“El Oro del F.I.S.”
Reconozco que el título de este comentario crítico estaba en mi cabeza antes de sentarme en la Sala Argenta para presenciar la wagneriana inauguración de la 54 Edición del Festival Internacional de Santander, pero no puedo evitar –¡Cabrera Infante que estás en los cielos! - mi gusto por los juegos de palabras de este tipo.
La apuesta del Festival, nuevamente, ha sido fuerte y arriesgada considerando lo que supone programar la mitad primera de la Tetralogía del anillo en una versión –la única que puede acoger el escenario del Palacio de Festivales- con la orquesta sobre las tablas y la escena a medio gas. Pero en su comienzo el pasado domingo con El Oro del Rin, ya les hablaremos de su continuación, el aspecto musical nos ha sobrado y bastado para admirar esta producción y su escena nos ha dado más de un argumento para distanciarnos un poco.
Empezamos con la música, y con una sobrecogedora orquesta que sonó muy bien controlada y sin ningún desmán dinámico, bajo la batuta del también director escénico Gustav Kuhn. Habría sido muy fácil epatar a la audiencia con el torrente de sonido capaz de ser emitido por la que sea, tal vez, la orquesta más numerosa que ha pisado la Argenta. El control del volumen era, por otra parte, indispensable y mediatizado por la ubicación de los propios músicos, tras las voces solistas y ante nosotros. Como les digo, la cuestión del equilibrio fue salvada y hábilmente utilizada por Kuhm y un reparto igualmente equilibrado en la calidad y categoría vocal.

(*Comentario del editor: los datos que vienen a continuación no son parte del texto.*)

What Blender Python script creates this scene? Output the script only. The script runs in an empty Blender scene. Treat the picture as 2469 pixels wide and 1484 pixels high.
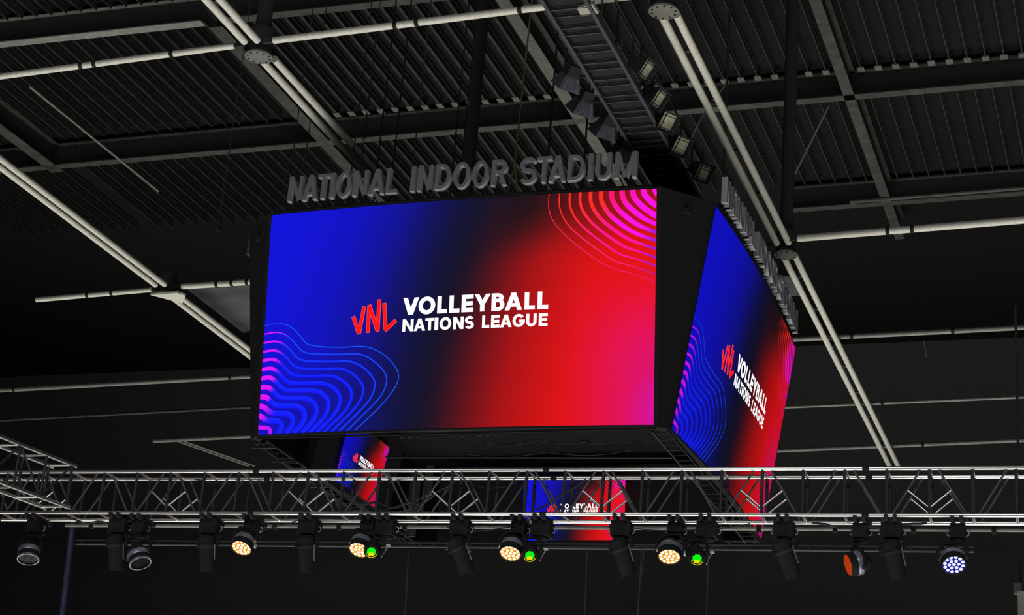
import bpy, bmesh, math, random
from mathutils import Vector, Matrix
random.seed(7)
S = bpy.context.scene
COL = S.collection
H0 = 7.0                      # eye level of the seat the picture is taken from, above the court floor
V = Vector

# ------------------------------------------------------------------ camera
cd = bpy.data.cameras.new('camera')
cam = bpy.data.objects.new('camera', cd); COL.objects.link(cam)
cR = V((0.94377809, 0.32116837, 0.07831857)); cU = V((0.04526827, -0.36023906, 0.93176102)); cF = V((-0.32746558, 0.87583029, 0.35452447))
cam.matrix_world = Matrix(((cR.x, cU.x, -cF.x, 0), (cR.y, cU.y, -cF.y, 0), (cR.z, cU.z, -cF.z, H0), (0, 0, 0, 1)))
cd.sensor_width = 36.0; cd.sensor_fit = 'HORIZONTAL'
cd.lens = 36.0 * 4506.18 / 2469.0
cd.clip_end = 400
S.camera = cam

# ------------------------------------------------------------------ world, lights, exposure
w = bpy.data.worlds.new('hall_dark'); S.world = w; w.use_nodes = True
w.node_tree.nodes['Background'].inputs[0].default_value = (0.0062, 0.0062, 0.0062, 1)
w.node_tree.nodes['Background'].inputs[1].default_value = 1.0
S.view_settings.view_transform = 'Standard'; S.view_settings.look = 'None'
S.view_settings.exposure = 0.0; S.view_settings.gamma = 1.0; S.view_settings.use_curve_mapping = False

def area(name, loc, rot, sx, sy, power, spread, col=(1, .98, .93)):
    l = bpy.data.lights.new(name, 'AREA'); l.shape = 'RECTANGLE'; l.size = sx; l.size_y = sy
    l.energy = power; l.spread = math.radians(spread); l.color = col
    o = bpy.data.objects.new(name, l); COL.objects.link(o); o.location = loc; o.rotation_euler = rot
    return o
# the bright court below throws its light up under the roof, trusses and letters
area('court_light', (-14, 36, 0.6), (math.pi, 0, 0), 60, 62, 10800, 84)
# added fill from behind the viewer, lifts the faces turned to the camera
area('fill_light', (-4, -12, 24), (math.radians(62), 0, math.radians(10)), 30, 6, 3200, 160, (.95, .96, 1))

# ------------------------------------------------------------------ materials
def lin(c):
    return tuple((x / 255 / 12.92) if x <= 10.3 else ((x / 255 + .055) / 1.055) ** 2.4 for x in c)

def mat(name, col, rough=.6, metal=0., var=.25, scale=6., bump=0., spec=.5):
    m = bpy.data.materials.new(name); m.use_nodes = True
    nt = m.node_tree; b = nt.nodes['Principled BSDF']
    b.inputs['Roughness'].default_value = rough; b.inputs['Metallic'].default_value = metal
    b.inputs['Specular IOR Level'].default_value = spec
    tc = nt.nodes.new('ShaderNodeNewGeometry'); no = nt.nodes.new('ShaderNodeTexNoise')
    no.inputs['Scale'].default_value = scale; no.inputs['Detail'].default_value = 5
    nt.links.new(tc.outputs['Position'], no.inputs['Vector'])
    r = nt.nodes.new('ShaderNodeValToRGB')
    r.color_ramp.elements[0].position = .3; r.color_ramp.elements[1].position = .7
    r.color_ramp.elements[0].color = tuple(c * (1 - var) for c in col) + (1,)
    r.color_ramp.elements[1].color = tuple(min(1, c * (1 + var)) for c in col) + (1,)
    nt.links.new(no.outputs[0], r.inputs[0]); nt.links.new(r.outputs[0], b.inputs['Base Color'])
    if bump:
        bp = nt.nodes.new('ShaderNodeBump'); bp.inputs['Strength'].default_value = bump; bp.inputs['Distance'].default_value = .02
        nt.links.new(no.outputs[0], bp.inputs['Height']); nt.links.new(bp.outputs[0], b.inputs['Normal'])
    return m

def emis(name, col255=None, strength=1., attr=None):
    m = bpy.data.materials.new(name); m.use_nodes = True
    nt = m.node_tree; b = nt.nodes['Principled BSDF']
    b.inputs['Base Color'].default_value = (.004, .004, .004, 1); b.inputs['Roughness'].default_value = .9
    b.inputs['Specular IOR Level'].default_value = 0.0
    b.inputs['Emission Strength'].default_value = strength
    if attr:
        a = nt.nodes.new('ShaderNodeVertexColor'); a.layer_name = attr
        nt.links.new(a.outputs['Color'], b.inputs['Emission Color'])
    else:
        b.inputs['Emission Color'].default_value = lin(col255) + (1,)
    return m

M = dict(
    deck=mat('roof_deck_paint', (.0095, .0095, .0095), .8, var=.08, spec=.1),
    shell=mat('dark_hall_paint', (.095, .095, .095), .9, var=.04, spec=.1),
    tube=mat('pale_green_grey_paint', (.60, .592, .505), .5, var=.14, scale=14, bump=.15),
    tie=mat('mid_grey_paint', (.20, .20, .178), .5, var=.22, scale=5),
    plate=mat('node_plate_paint', (.14, .145, .122), .6, var=.18, scale=20),
    flange=mat('pale_beam_paint', (.10, .104, .088), .7, var=.2, scale=4),
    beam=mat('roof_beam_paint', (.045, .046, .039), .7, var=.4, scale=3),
    purlin=mat('purlin_paint', (.018, .0175, .0155), .8, var=.7, scale=7),
    post=mat('black_post_paint', (.040, .040, .040), .8, var=.05, spec=.1),
    black=mat('matt_black_metal', (.022, .022, .0225), .85, var=.05, spec=.05),
    black2=mat('black_powder_coat', (.03, .03, .033), .7, spec=.15),
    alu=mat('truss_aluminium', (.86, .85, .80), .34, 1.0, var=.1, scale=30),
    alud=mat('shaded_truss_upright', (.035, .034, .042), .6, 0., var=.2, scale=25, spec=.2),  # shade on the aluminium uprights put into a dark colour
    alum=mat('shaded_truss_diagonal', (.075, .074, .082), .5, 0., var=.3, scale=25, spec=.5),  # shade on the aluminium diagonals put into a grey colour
    letter=mat('grey_letter_paint', (.20, .20, .21), .45, var=.10, scale=60, bump=.05),
    **{'return': mat('lit_letter_edge', (.40, .41, .42), .4, var=.1, scale=40)},  # paler than the face to stand for light on the undersides
    walk=mat('walkway_steel', (.035, .035, .039), .7, var=.3, scale=10),
    grate=mat('walkway_grating_steel', (.03, .03, .034), .7, var=.3, scale=10),
    flood=mat('floodlight_housing', (.10, .095, .12), .45, .3, var=.3, scale=12),
    glass=mat('floodlight_reflector', (.42, .42, .29), .35, var=.35, scale=16),
    panel=mat('pale_panel', (.30, .31, .26), .7, var=.06),
    greyp=mat('grey_panel', (.085, .085, .085), .7),
    sheet=mat('hung_dark_sheet', (.045, .047, .052), .9, var=.4, scale=1.2),
    cable=mat('black_cable', (.02, .02, .021), .6),
    steel=mat('galvanised_wire', (.30, .30, .31), .5, .2),
    strap=mat('yellow_strap', (.13, .11, .05), .7, var=.3, scale=8),
    chain=mat('black_chain', (.02, .02, .02), .5),
    silver=mat('silver_lamp_trim', (.34, .35, .42), .35, .6),
    bronze=mat('warm_lit_trim', (.30, .21, .16), .5, .4),
    shutter=mat('white_paint_flag', (.5, .55, .52), .6),
    screen=emis('led_screen', attr='led', strength=1.0),
    screen2=emis('led_screen_dimmed', attr='led', strength=.72),
    white=emis('led_white', (255, 255, 255), 1.05),
    red=emis('led_logo_red', (255, 20, 22)),
    redl=emis('led_logo_red_edge', (255, 92, 84)),
    cell=emis('lamp_cell_cream', (255, 244, 205), 1.35),
    amber=emis('lamp_amber', (236, 146, 20), 1.0),
    ccell=emis('lamp_cell_cool', (240, 240, 255), 1.0),
    cblue=emis('lamp_blue_spill', (12, 20, 150), 1.0),
    dimor=emis('lamp_orange', (190, 62, 18), .8),
    green=emis('lamp_green', (10, 232, 20), 1.1),
    yellow=emis('lamp_yellow', (238, 222, 12), 1.0),
    inner=mat('black_inner_panel', (.009, .009, .009), .9, var=.1, spec=.05),
    lens=mat('dark_lens', (.012, .012, .014), .08, spec=.6),
)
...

Dentro de ese lote de intérpretes que venía presentado como los solistas de la academia de Montegral recibimos, además del mencionado equilibrio de nivel, algunos registros de esos grandes y rotundos tan necesarios para la música de Wagner junto a otros que nos hablan de la dificultad existente a día de hoy para hallar “buenas voces wagnerianas”, o tal vez mejore decir “voces capaces de cumplir con sus exigencias”. Quedándonos con lo mejor es indispensable acudir a dos bajos, pilares de esta producción y que si tuviéramos medidores de aplausos en sala nos confirmarían que fueron los que más calor recibieron del público. Les hablamos de Thomas Gazheli, Alberich en esta ocasión y de Xiaoliang Li, uno de los dos gigantes constructores del Walhal. Desde su potencia y asentada presencia en escena –y no les hablamos de gritos- ambos supieron y pudieron dominar roles grandiosos y mitológicos por argumento y por historia de la propia ópera. Wotan y Fricka, Duccio dal Monte y Martina Tomcic quedaron un paso por detrás de lo esperado, con un punto más de discreción sonora que la manifestada por sus compañero. Elegancia y nuevas presencias en dos de las tres voces de las ondinas del Rín.
Si miramos a la escena es preciso asimilar que se trata de una suerte de ópera en concierto con el concepto escénico algo más desarrollado. No tanto por la actitud de los intérpretes, entregados al drama, sino por el desarrollo de la misma. He de manifestar cierto grado de confusión en el tratamiento de algunas escena y, sobre todo, en el concepto más general de esta visión “posibilista” –al menos para muchos escenarios- de la Tetralogía. “Se hace lo que se puede” para en un breve espacio de escena pueda desarrollarse un gran drama, por eso los personajes visten al estilo americano de las películas de Brooklyn y los elementos de atrezzo son mínimos e indispensables. De este punto se pasa a lo “simpático” que es entender a los “gigantes” constructores del Walhal como jugadores de baseball o jockey sobre hielo y al cercano ridículo de presentarnos a Donner, Dios de la Tormenta, como un chándal brillante y llamando al relámpago con un martillo... de los de las olimpiadas. Ciertamente el Walhal de esta propuesta ha acudido al deporte como elemento inspirador de dioses y divinidades. Tampoco fue muy afortunado, y distanció realmente al espectador del drama, el extraño -¿ridículo?- dibujo de la serpiente en la que se trasformó Alberich, el oro del Rín cuando esconde, que no cubre, a Freia o la jabalina que presidía, inerte en el cielo, las escenas de las alturas.
Pero todo esto se corrige si retomamos lo dicho en el párrafo anterior párrafo y emprendemos de nuevo nuestra percepción de esta ópera como una manifestación en concierto un poco más desarrollada. La visión está firmada por el director de la orquesta, ya citado Gustav Kuhn, uno de los pocos casos en los que, imaginamos no hay disputa entre escena y música. Y evidentemente aquí, en la eterna disputa entre música y escena, ganó la música. Afortunadamente para todos, en serio.